--- What is being asked ---
Please restate, exactly as written, the lines running from the beginning of the material through the line that has "def on_z(px, py, z): return" in it.

Start of Information supplied

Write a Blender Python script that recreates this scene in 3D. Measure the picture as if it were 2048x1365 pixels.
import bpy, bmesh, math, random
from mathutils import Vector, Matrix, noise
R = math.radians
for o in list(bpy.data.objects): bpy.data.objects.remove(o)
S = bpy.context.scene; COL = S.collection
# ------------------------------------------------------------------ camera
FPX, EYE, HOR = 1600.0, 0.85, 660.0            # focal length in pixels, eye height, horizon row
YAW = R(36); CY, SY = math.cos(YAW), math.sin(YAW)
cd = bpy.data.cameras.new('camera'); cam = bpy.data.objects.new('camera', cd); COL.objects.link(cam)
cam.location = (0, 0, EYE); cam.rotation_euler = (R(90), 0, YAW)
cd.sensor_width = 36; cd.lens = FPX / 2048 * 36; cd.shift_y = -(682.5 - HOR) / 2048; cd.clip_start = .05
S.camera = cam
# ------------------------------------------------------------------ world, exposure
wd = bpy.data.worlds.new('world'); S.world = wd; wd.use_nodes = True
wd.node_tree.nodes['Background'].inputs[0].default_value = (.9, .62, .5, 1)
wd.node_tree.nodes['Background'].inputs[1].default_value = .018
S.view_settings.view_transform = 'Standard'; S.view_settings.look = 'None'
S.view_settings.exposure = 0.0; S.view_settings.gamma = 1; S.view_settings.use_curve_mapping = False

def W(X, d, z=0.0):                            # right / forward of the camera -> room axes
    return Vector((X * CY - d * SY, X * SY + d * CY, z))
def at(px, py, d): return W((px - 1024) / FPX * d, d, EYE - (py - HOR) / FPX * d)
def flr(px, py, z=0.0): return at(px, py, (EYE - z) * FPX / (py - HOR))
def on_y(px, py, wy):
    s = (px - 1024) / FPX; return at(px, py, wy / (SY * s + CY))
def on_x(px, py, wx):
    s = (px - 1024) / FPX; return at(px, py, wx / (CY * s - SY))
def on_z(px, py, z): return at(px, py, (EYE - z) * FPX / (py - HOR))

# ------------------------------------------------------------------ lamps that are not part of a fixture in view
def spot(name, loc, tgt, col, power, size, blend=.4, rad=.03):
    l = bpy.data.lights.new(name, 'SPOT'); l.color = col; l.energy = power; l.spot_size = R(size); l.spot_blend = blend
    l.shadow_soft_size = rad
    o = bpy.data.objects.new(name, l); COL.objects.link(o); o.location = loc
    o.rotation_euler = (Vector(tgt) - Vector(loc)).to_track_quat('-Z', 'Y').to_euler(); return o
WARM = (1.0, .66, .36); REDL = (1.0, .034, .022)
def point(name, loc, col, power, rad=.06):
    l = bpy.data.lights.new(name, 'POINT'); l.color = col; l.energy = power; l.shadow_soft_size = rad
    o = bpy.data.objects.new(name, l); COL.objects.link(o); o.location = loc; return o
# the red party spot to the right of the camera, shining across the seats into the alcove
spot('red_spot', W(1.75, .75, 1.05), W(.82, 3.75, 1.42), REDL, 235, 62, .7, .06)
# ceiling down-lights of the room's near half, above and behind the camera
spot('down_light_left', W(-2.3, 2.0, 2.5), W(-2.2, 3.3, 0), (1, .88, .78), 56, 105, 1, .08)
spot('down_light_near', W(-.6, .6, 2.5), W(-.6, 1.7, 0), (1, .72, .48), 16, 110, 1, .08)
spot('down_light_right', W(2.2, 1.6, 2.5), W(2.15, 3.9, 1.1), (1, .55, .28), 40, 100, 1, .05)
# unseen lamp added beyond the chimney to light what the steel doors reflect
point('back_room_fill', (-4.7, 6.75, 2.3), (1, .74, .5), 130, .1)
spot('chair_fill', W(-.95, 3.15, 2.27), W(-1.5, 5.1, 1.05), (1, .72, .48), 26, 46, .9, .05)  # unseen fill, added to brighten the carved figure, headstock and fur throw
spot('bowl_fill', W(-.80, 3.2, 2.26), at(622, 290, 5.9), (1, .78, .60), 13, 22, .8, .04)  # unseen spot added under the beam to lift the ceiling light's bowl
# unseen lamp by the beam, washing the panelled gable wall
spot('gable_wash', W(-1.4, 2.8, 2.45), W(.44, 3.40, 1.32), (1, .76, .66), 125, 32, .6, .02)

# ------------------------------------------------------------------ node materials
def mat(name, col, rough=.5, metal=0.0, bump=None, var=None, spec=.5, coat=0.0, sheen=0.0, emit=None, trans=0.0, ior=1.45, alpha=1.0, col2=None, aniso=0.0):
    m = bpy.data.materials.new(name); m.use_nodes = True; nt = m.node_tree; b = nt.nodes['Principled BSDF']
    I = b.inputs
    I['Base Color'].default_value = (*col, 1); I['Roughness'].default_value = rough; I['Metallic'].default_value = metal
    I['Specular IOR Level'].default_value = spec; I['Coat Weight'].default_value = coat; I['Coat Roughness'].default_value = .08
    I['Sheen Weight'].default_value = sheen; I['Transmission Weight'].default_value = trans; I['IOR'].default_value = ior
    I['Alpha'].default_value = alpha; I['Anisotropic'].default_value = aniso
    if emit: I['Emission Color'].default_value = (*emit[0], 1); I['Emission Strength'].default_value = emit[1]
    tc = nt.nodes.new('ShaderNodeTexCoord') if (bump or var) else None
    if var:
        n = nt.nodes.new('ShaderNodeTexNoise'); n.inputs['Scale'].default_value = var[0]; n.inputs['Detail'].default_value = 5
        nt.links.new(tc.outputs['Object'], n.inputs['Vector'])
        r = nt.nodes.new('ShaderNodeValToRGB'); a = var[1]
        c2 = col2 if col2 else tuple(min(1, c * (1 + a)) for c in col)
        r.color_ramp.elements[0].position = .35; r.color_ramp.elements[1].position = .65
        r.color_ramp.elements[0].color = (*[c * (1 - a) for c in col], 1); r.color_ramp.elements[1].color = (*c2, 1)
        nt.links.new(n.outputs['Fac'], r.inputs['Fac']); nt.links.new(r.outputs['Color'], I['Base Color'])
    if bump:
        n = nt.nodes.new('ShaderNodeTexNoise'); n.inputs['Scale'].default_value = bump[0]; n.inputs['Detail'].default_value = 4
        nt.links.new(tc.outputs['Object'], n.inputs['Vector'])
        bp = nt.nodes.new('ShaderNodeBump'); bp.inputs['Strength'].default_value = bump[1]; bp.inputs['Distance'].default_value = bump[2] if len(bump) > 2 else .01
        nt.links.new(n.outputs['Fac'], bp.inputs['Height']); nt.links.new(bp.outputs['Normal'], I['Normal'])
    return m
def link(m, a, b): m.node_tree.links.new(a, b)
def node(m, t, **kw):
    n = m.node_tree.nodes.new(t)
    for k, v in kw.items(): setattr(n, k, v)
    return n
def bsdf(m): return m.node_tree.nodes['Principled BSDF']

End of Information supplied

--- Solution to this task ---
Write a Blender Python script that recreates this scene in 3D. Measure the picture as if it were 2048x1365 pixels.
import bpy, bmesh, math, random
from mathutils import Vector, Matrix, noise
R = math.radians
for o in list(bpy.data.objects): bpy.data.objects.remove(o)
S = bpy.context.scene; COL = S.collection
# ------------------------------------------------------------------ camera
FPX, EYE, HOR = 1600.0, 0.85, 660.0            # focal length in pixels, eye height, horizon row
YAW = R(36); CY, SY = math.cos(YAW), math.sin(YAW)
cd = bpy.data.cameras.new('camera'); cam = bpy.data.objects.new('camera', cd); COL.objects.link(cam)
cam.location = (0, 0, EYE); cam.rotation_euler = (R(90), 0, YAW)
cd.sensor_width = 36; cd.lens = FPX / 2048 * 36; cd.shift_y = -(682.5 - HOR) / 2048; cd.clip_start = .05
S.camera = cam
# ------------------------------------------------------------------ world, exposure
wd = bpy.data.worlds.new('world'); S.world = wd; wd.use_nodes = True
wd.node_tree.nodes['Background'].inputs[0].default_value = (.9, .62, .5, 1)
wd.node_tree.nodes['Background'].inputs[1].default_value = .018
S.view_settings.view_transform = 'Standard'; S.view_settings.look = 'None'
S.view_settings.exposure = 0.0; S.view_settings.gamma = 1; S.view_settings.use_curve_mapping = False

def W(X, d, z=0.0):                            # right / forward of the camera -> room axes
    return Vector((X * CY - d * SY, X * SY + d * CY, z))
def at(px, py, d): return W((px - 1024) / FPX * d, d, EYE - (py - HOR) / FPX * d)
def flr(px, py, z=0.0): return at(px, py, (EYE - z) * FPX / (py - HOR))
def on_y(px, py, wy):
    s = (px - 1024) / FPX; return at(px, py, wy / (SY * s + CY))
def on_x(px, py, wx):
    s = (px - 1024) / FPX; return at(px, py, wx / (CY * s - SY))
def on_z(px, py, z): return at(px, py, (EYE - z) * FPX / (py - HOR))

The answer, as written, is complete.